::: GIVEN MATERIAL :::

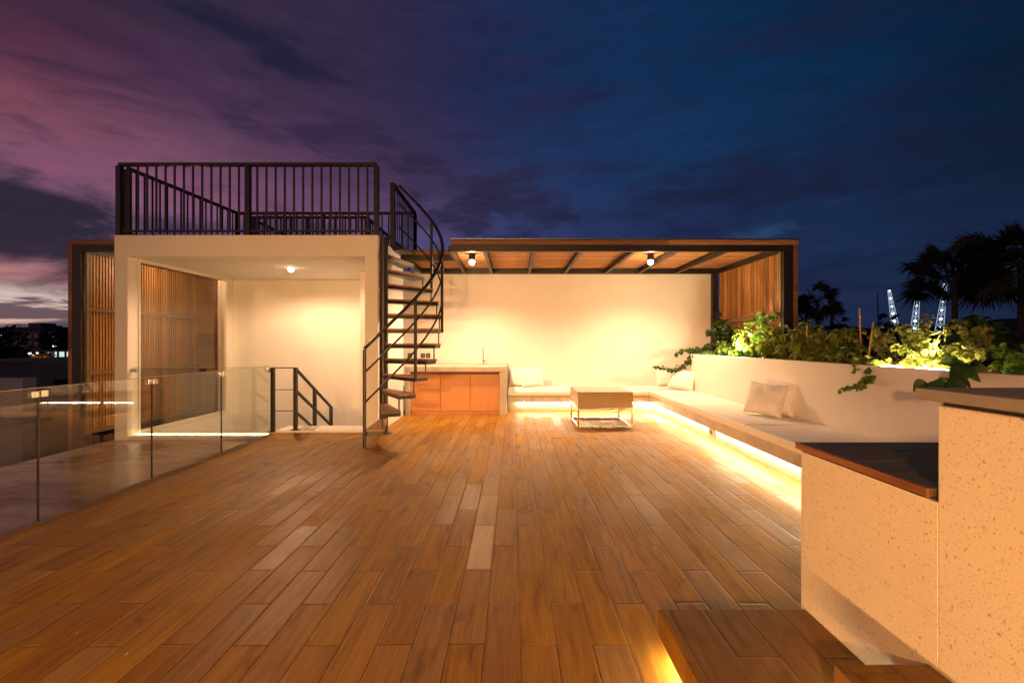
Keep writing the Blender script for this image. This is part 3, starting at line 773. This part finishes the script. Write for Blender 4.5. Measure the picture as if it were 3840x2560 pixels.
plant('leafy_bush', 'bush with drooping pale edged leaves between pergola post and bamboo canes', 'bush', [(3.8,5.45,1.0),(3.85,5.05,1.0)],
      [(3.9,5.30,1.46,(.10,.20,.07),10),(3.85,5.15,1.26,(.12,.24,.07),9),(3.7,5.60,1.30,(.05,.07,.10),4),(3.72,4.85,1.18,(.08,.16,.05),8),(3.9,5.0,1.48,(.06,.10,.04),5),(3.55,5.1,1.12,(.04,.4,.03),6)], 'lance', M['leaf_drop'], .082, 19, 14, .5, whorl=True)
plant('climbing_bush', 'bright yellow lit bush spreading over the glowing planter tube', 'bush', [(3.85,4.0,1.0),(3.9,3.7,1.0)],
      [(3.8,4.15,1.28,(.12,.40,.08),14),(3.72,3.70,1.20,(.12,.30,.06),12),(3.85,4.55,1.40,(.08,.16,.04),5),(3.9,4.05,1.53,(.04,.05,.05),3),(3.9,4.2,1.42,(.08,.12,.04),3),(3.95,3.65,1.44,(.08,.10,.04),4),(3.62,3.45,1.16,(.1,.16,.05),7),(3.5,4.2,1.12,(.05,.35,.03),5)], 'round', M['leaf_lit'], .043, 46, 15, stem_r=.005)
plant('leafy_bush', 'dim green bush at the right end of the planter', 'bush', [(3.95,3.2,1.0)],
      [(3.85,3.15,1.24,(.12,.14,.05),9),(3.75,3.2,1.14,(.10,.14,.04),7),(4.15,3.2,1.33,(.10,.1,.05),5)], 'round', M['leaf_heart'], .045, 36, 16)
# grass tuft at the canes
rnd = random.Random(8); gt = MB(); gt.open = True
for k in range(110):
    a = rnd.uniform(0,2*pi); p = V((3.68+rnd.gauss(0,.03),4.78+rnd.gauss(0,.06),1.0))
    add_leaf(gt, p, V((cos(a)*.35,sin(a)*.35,1)), V((cos(a),sin(a),.1)), rnd.uniform(.12,.26), 'blade', .35, .1)
tg = thing('grass_tuft', 'small tuft of thin green blades at the foot of the bamboo canes', 'grass tuft', (3.68,4.78,1.0)); mesh('blades', gt, M['grass'], tg)
# canes
for (a, b, r_, lab) in (((3.905,4.79,1.0),(3.895,4.80,1.685),.010,'upright bamboo cane standing tallest in the planter'),
                        ((3.72,4.50,1.0),(3.80,4.50,1.515),.010,'slanted bamboo cane leaning beside the upright one'),
                        ((3.80,5.54,1.0),(3.76,5.46,1.52),.012,'brown cane holding up the drooping bush')):
    tag(mesh('bamboo_cane', MB().tube([a, tuple((V(a)+V(b))/2+V((.003,0,0))), b], r_, 8), M['bamboo'], None, smooth=True), lab, 'cane', 'bamboo canes in the planter')
garland('trailing_ivy', 'dark ivy strands trailing from the planter end over the corner seat',
        [[(3.75,8.2,1.20),(3.45,8.25,1.17),(3.25,8.25,1.13),(3.14,8.2,1.08)], [(3.5,8.16,1.10),(3.38,8.15,.98),(3.22,8.15,.84),(3.05,8.15,.78),(2.85,8.15,.82),(2.70,8.15,.85)],
         [(3.7,8.2,1.15),(3.5,8.1,1.12),(3.40,8.05,1.06)], [(3.9,8.2,1.30),(3.6,8.2,1.18),(3.40,8.2,1.10)], [(3.8,8.1,1.12),(3.6,8.0,1.14),(3.45,7.8,1.10)]], 'heart', M['leaf_unlit'], .080, 3, 21)
garland('trailing_vine', 'thin vine hanging down the planter wall from the lit bush',
        [[(3.52,4.15,1.12),(3.40,4.05,1.07),(3.33,3.98,.98),(3.32,4.02,.93),(3.33,4.12,.88),(3.34,4.28,.85),(3.34,4.38,.82)], [(3.55,4.35,1.10),(3.42,4.25,1.09),(3.36,4.18,1.02)]], 'round', M['leaf_heart'], .055, 2, 22, .003)
garland('trailing_vine', 'large shade toned vine drooping above the grey bar top',
        [[(3.52,3.35,1.15),(3.38,3.18,1.14),(3.22,3.05,1.12),(3.10,3.00,1.06),(3.0,2.98,1.03),(2.9,2.98,1.03)]], 'heart', M['leaf_unlit'], .125, 1, 23, .004)

# ------------------------------------------------------------------ coffee table
CT = thing('coffee_table', 'square wicker sided coffee table with glass top on a metal frame', 'table', (1.395,6.88,0))
x0,x1,y0,y1 = .975,1.815,6.46,7.30
mesh('table_top', B(x0-.004,x1+.004,y0-.004,y1+.004,.543,.551), M['tableglass'], CT, .002)
wv = MB().box(x0,x1,y0,y0+.02,.315,.542).box(x0,x1,y1-.02,y1,.315,.542).box(x0,x0+.02,y0+.021,y1-.021,.315,.542).box(x1-.02,x1,y0+.021,y1-.021,.315,.542).box(x0+.021,x1-.021,y0+.021,y1-.021,.40,.41)
mesh('woven_side', wv, M['wicker'], CT, .003)
brass = mat_plain('champagne_metal', (.62,.50,.34), .28, 1., .05, 10)
e = .028
for (x,y) in ((x0,y0),(x1-e,y0),(x0,y1-e),(x1-e,y1-e)): mesh('leg', B(x,x+e,y,y+e,e,.285), brass, CT, .002)
mesh('frame', MB().box(x0,x1,y0,y0+e,.286,.314).box(x0,x1,y1-e,y1,.286,.314).box(x0,x0+e,y0+e,y1-e,.286,.314).box(x1-e,x1,y0+e,y1-e,.286,.314), brass, CT, .002)
mesh('foot_rail', MB().box(x0,x1,y0,y0+e,0,e-.001).box(x0,x1,y1-e,y1,0,e-.001).box(x0,x0+e,y0+e,y1-e,0,e-.001).box(x1-e,x1,y0+e,y1-e,0,e-.001), brass, CT, .002)

# ------------------------------------------------------------------ glass balustrades
GB = thing('glass_balustrade', 'long frameless glass barrier with steel clips along the deck edge', 'balustrade', (-3.48,4,0))
ys = [-1.8,-.82,.165,1.145,2.145,3.125,4.106,5.085,6.06]
for a, b in zip(ys, ys[1:]): mesh('polished_edge', B(-3.486,-3.474, a+.004,b-.004, .9662,.970), M['edge'], GB)
for a, b in zip(ys, ys[1:]): mesh('glass_panel', B(-3.486,-3.474, a+.004,b-.004, -.05,.966), M['glass'], GB)
for yj in ys[1:]:
    for (a,b) in ((yj-.055,yj-.006),(yj+.006,yj+.055)):
        if yj > 6 and a > yj: continue
        mesh('clip', MB().box(-3.473,-3.462,a,b,.900,.948).box(-3.498,-3.487,a,b,.900,.948), M['steel'], GB, .003)
    if yj < 6: mesh('joint_seal', B(-3.486,-3.474, yj-.004,yj+.004, -.05,.90), M['black'], GB)
G2 = thing('glass_balustrade', 'short glass barrier across the left part of the stair opening', 'balustrade', (-4.5,6.24,0))
for a, b in ((-5.57,-4.53),(-4.53,-3.53)): mesh('polished_edge', B(a+.004,b-.004, 6.234,6.246, .9362,.940), M['edge'], G2)
for a, b in ((-5.57,-4.53),(-4.53,-3.53)): mesh('glass_panel', B(a+.004,b-.004, 6.234,6.246, -.06,.936), M['glass'], G2)
for xj in (-5.545,-4.53,-3.56): mesh('clip', MB().box(xj-.05,xj+.05,6.222,6.233,.87,.92), M['black'] if xj == -4.53 else M['steel'], G2, .003)

# ------------------------------------------------------------------ terrazzo bar and steps
BR = thing('terrazzo_bar', 'two level speckled terrazzo bar with dark boards and grey stone top', 'bar', (1.7,1.2,0))
mesh('low_body', B(1.24,2.30, 1.247,1.84, 0,.833), M['terrazzo'], BR, .003)
mesh('high_body', B(1.24,2.30, -1.5,1.246, 0,1.118), M['terrazzo'], BR, .003)
mesh('shadow_gap', MB().box(1.255,2.29,1.262,1.828,.8335,.843).box(1.25,2.29,-1.4,1.24,1.1185,1.133), M['black'], BR)
for k in range(4):
    yb = 1.262+.1475*k
    mesh('bar_board', B(1.236,2.32, yb,yb+.1405, .8435,.870), M['darkwood'], BR, .004)
mesh('board_edge', B(1.222,1.2345, 1.262,1.850, .843,.8695), M['woodedge'], BR, .002)
mesh('stone_top', B(1.196,2.42, -1.6,1.272, 1.1335,1.166), M['stone'], BR, .004)
for (x0_,yf,z0_,z1_,lab) in ((.614,1.81,.064,.17,'lower floating wooden step beside the terrazzo bar'),(.955,1.272,.236,.342,'upper wooden step at the bottom right edge')):
    s_ = thing('step', lab, 'step', (x0_,1.0,0), 'wooden steps beside the bar')
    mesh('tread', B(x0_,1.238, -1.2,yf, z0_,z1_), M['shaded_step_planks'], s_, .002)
    mesh('riser', B(x0_+.07,1.236, -1.2,yf-.07, 0 if z0_ < .1 else .1705, z0_-.001), M['concrete'], s_)
    mesh('light_strip', MB().box(x0_+.045,x0_+.058,-1.2,yf-.05, z0_-.010,z0_-.001), M['led'], s_)
    if x0_ > .9: mesh('light_strip', MB().box(x0_+.07,1.22,yf-.052,yf-.040, z0_-.010,z0_-.001), M['led'], s_)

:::

- **EXERCISE BRIEF**:
Identify and copy the lines holding the word "round".

- **EXPECTED ANSWER**:
      [(3.8,4.15,1.28,(.12,.40,.08),14),(3.72,3.70,1.20,(.12,.30,.06),12),(3.85,4.55,1.40,(.08,.16,.04),5),(3.9,4.05,1.53,(.04,.05,.05),3),(3.9,4.2,1.42,(.08,.12,.04),3),(3.95,3.65,1.44,(.08,.10,.04),4),(3.62,3.45,1.16,(.1,.16,.05),7),(3.5,4.2,1.12,(.05,.35,.03),5)], 'round', M['leaf_lit'], .043, 46, 15, stem_r=.005)
      [(3.85,3.15,1.24,(.12,.14,.05),9),(3.75,3.2,1.14,(.10,.14,.04),7),(4.15,3.2,1.33,(.10,.1,.05),5)], 'round', M['leaf_heart'], .045, 36, 16)
        [[(3.52,4.15,1.12),(3.40,4.05,1.07),(3.33,3.98,.98),(3.32,4.02,.93),(3.33,4.12,.88),(3.34,4.28,.85),(3.34,4.38,.82)], [(3.55,4.35,1.10),(3.42,4.25,1.09),(3.36,4.18,1.02)]], 'round', M['leaf_heart'], .055, 2, 22, .003)